Now that’s a staggering claim on Paul’s part, because it links the Christian not just with the second person of the Trinity, Christ, but also with the third person of the Trinity, the Holy Spirit. Now that’s not the language Paul uses, but Paul certainly has a triune God that he speaks about—God the Father, the Son, and the Holy Spirit. So here he’s describing the Holy Spirit of God dwelling in the believer, and thereby making the body into a temple. Now, that’s a very Jewish concept. The Jews had the idea of the Jerusalem temple as essentially the dwelling place of God on Earth. You can see this—it goes all the way back to Exodus 40, when Moses builds the tabernacle. The tabernacle is just a portable tent, but when the glory cloud of the Lord descends upon the tabernacle in Exodus 40, it transforms it into a temple. It transforms it into a sanctuary. It transforms it into the dwelling place of God on Earth.
So for Paul, every single Christian’s body is the equivalent of the tabernacle of Moses, except now the Spirit of the glory of God is dwelling within the body of the individual and not in a tent made by human hands. So what Paul is saying here is..he’s not just trying to get the Corinthians to understand christology and ecclesiology—theology of Christ, theology of church—he’s also trying to get them to understand pneumatology.

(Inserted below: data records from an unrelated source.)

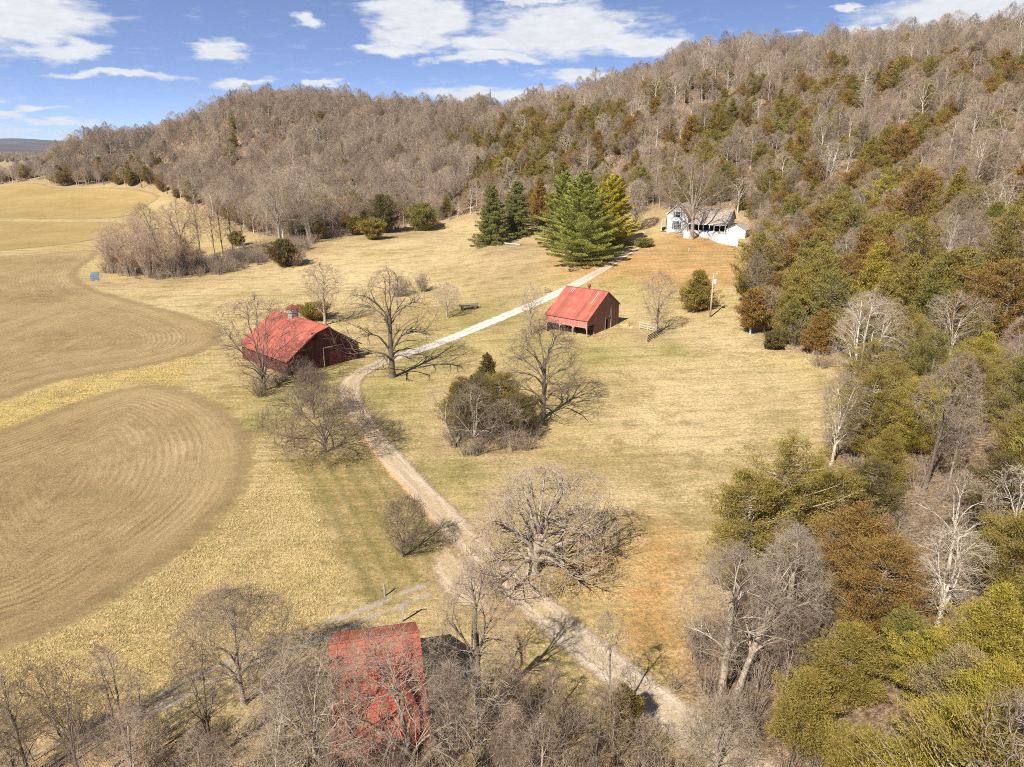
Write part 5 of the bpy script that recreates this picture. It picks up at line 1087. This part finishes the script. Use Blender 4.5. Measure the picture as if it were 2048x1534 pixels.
# cedars that stand out, each with its own crown
CED = [
 (1393, 621, 536, 39, 'cone', 'cedar_olive', 'full conical cedar on the lawn beside the utility pole'), (1500, 668, 573, 27, 'egg', 'cedar_bronze', 'bronze cedar with a bare pale trunk at the upper right corner of the lawn'), (1545, 698, 662, 17, 'egg', 'cedar_dark', 'low dark cedar bush at the upper right corner of the lawn'),
 (628, 640, 607, 27, 'egg', 'cedar_olive', 'bushy olive cedar hidden behind the cupola barn roof'), (975, 790, 702, 27, 'cone', 'cedar_dark', 'tall dark cedar spire at the back of the lawn thicket'), (945, 870, 745, 50, 'egg', 'cedar_dark', 'dark overgrown cedar at the left of the lawn thicket'), (1035, 868, 790, 44, 'egg', 'cedar_dark', 'low spreading dark cedar at the right of the lawn thicket'), (912, 850, 760, 34, 'cone', 'cedar_olive', 'olive cedar at the left back of the lawn thicket'), (1000, 830, 742, 40, 'egg', 'cedar_olive', 'olive cedar in the middle of the lawn thicket'),
 (570, 533, 478, 27, 'egg', 'cedar_dark', 'lone dark cedar standing in the far meadow'), (710, 470, 431, 14, 'egg', 'cedar_olive', 'small round cedar at the left end of the far meadow edge'), (746, 479, 436, 23, 'egg', 'cedar_olive', 'round olive cedar bush on the far meadow edge'), (846, 461, 405, 29, 'egg', 'cedar_green', 'broad green cedar bush at the far meadow edge'), (604, 478, 428, 22, 'egg', 'cedar_green', 'dark green cedar at the foot of the broad grey bare tree'), (770, 465, 385, 28, 'egg', 'cedar_dark', 'dark cedar behind the round bush on the far meadow edge'), (475, 492, 462, 14, 'egg', 'cedar_olive', 'small olive cedar at the right end of the line of thin trees'),
 (1078, 458, 352, 26, 'cone', 'cedar_bronze', 'bronze cedar between the dark spruces and the green pines'), (1287, 494, 478, 14, 'egg', 'cedar_green', 'low dark green bush left of the house lawn'),
 (1566, 1062, 935, 44, 'egg', 'cedar_bronze', 'bronze cedar at the lawn edge, leftmost of the three near cedars'), (1618, 1050, 908, 48, 'cone', 'cedar_yellow', 'yellow-green pointed cedar, middle of the three at the lawn edge'), (1668, 1095, 935, 62, 'egg', 'cedar_olive', 'loose olive cedar with a visible pale trunk behind the lawn edge'), (1728, 1085, 915, 58, 'egg', 'cedar_dark', 'dark brown cedar, rightmost of the group at the lawn edge'),
 (1745, 1290, 1070, 88, 'egg', 'cedar_bronze', 'large rust-bronze cedar left of the white-barked tree'), (1690, 1400, 1245, 80, 'dome', 'cedar_olive', 'olive-bronze cedar below the large rust-bronze one'), (1790, 1370, 1215, 48, 'egg', 'cedar_green', 'grey-green cedar below the white-barked tree'), (1845, 1400, 1255, 55, 'egg', 'cedar_yellow', 'bright yellow-green cedar at the foot of the white-barked tree'),
 (1960, 1380, 1160, 98, 'cone', 'cedar_yellow', 'large golden cedar right of the white-barked tree'), (1895, 1460, 1290, 80, 'dome', 'cedar_tan', 'pale tan-green cedar in front of the golden one'), (1985, 1520, 1335, 90, 'egg', 'cedar_yellow', 'golden-green cedar at the right edge of the picture bottom'), (1600, 1500, 1335, 74, 'dome', 'cedar_olive', 'olive cedar at the lower wood edge beside the driveway foot'), (1870, 1640, 1395, 110, 'dome', 'cedar_yellow', 'brightest yellow-green cedar, at the very bottom right'), (1700, 1560, 1450, 60, 'dome', 'cedar_olive', 'olive cedar at the bottom edge left of the brightest yellow one'), (2030, 1640, 1440, 80, 'egg', 'cedar_green', 'green cedar in the bottom right corner'),
 (1240, 1470, 1372, 34, 'egg', 'cedar_olive', 'small bushy olive cedar on the left verge near the driveway foot'), (1985, 1060, 905, 62, 'egg', 'cedar_dark', 'dark olive cedar at the right edge, above the golden ones'), (2010, 1205, 1030, 80, 'egg', 'cedar_olive', 'tall olive cedar at the right edge behind the white-barked tree'), (1770, 860, 725, 62, 'egg', 'cedar_olive', 'olive cedar right of the fan-shaped pale tree'), (1820, 905, 745, 58, 'egg', 'cedar_yellow', 'yellowish cedar below the open pale tree in the right wood'), (1740, 880, 790, 40, 'egg', 'cedar_bronze', 'bronze cedar at the foot of the fan-shaped pale tree'), (1600, 640, 540, 48, 'egg', 'cedar_olive', 'large olive cedar behind the upper right corner of the lawn'), (1375, 330, 230, 28, 'cone', 'cedar_bronze', 'tall bronze cedar on the hillside straight above the white house'), (1350, 415, 255, 0, 'cone', 'cedar_bronze', ''),
]
for i, (px, py, top, hw, sh, m, lab) in enumerate(CED):
    if not hw: continue
    b, H, Rd = size_from(px, py, top, hw, .95); dist = np.linalg.norm(b - CP)
    near = dist < 110
    tr, cr = cedar(500 + i, H, Rd, int(110 + 26 * min(Rd, 5) * (1.5 if near else 1)), 210 if near else 80, .14 if near else .24 + dist / 900, sh, bare=.14 if 'pale trunk' in lab else .03)
    split_tree('cedar_tree', tr, cr, 'barkw' if 'pale trunk' in lab else 'bark', m, tuple(b), 0, lab, 'tree', crown='foliage'); n_cedar += 1
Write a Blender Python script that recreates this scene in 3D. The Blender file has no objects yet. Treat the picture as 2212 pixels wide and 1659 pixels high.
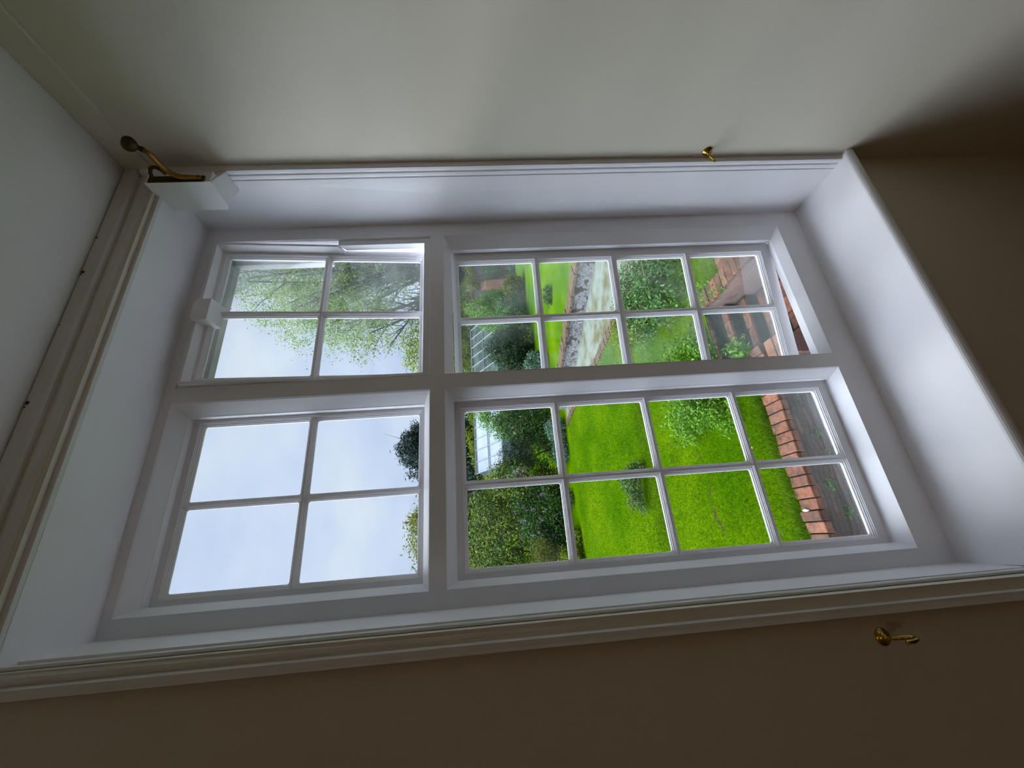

When he wants to deal with sexual sin, he doesn’t focus on, well, you know...it’s going to lead to trouble in your life. It’s going to lead to problems, broken relationships, and pain. He focuses on the theological problems with it. It says by definition, if your body is a temple of the Holy Spirit, then sexual sin in particular isn’t just wrong, it’s a sacrilegious desecration of something that’s holy. It doesn’t just harm you; it desecrates the holiness of the Christian body. Because a Christian’s body has been set apart for Christ. A Christian is consecrated to Christ. A Christian belongs to the bride of Christ. And just like if a bride were to give her body to someone who was not her husband, it would be a desecration of her body and a violation of the marriage covenant. So too, for a Christian to engage in
porneia is a desecration of the Christian body and a violation of the Holy Spirit dwelling within—so a very serious thing. So Paul says, you have to understand:
You are not your own; you were bought with a price. (1 Corinthians 6:19b-20a)
What’s he referring to there? He’s referring to the Passion of Christ, which was given as a ransom for many. So Paul’s point is exactly the opposite of the kind of modern day slogan, “It’s my body, I can do what I want with it.” Well, not if you were baptized, according to Paul. If you were baptized, if you have faith, then your body belongs to Christ, and He paid for it with the infinitely valuable price of His blood...which makes any desecration of the Christian body that much more serious, that much more grave. That’s why Paul is saying here: Flee from
porneia. Run from it. Don’t play with it. Don’t dabble in it. Don’t put yourself in the near occasion of it. Get away from it. Run away from it, straight the other way, because it’s particularly deadly.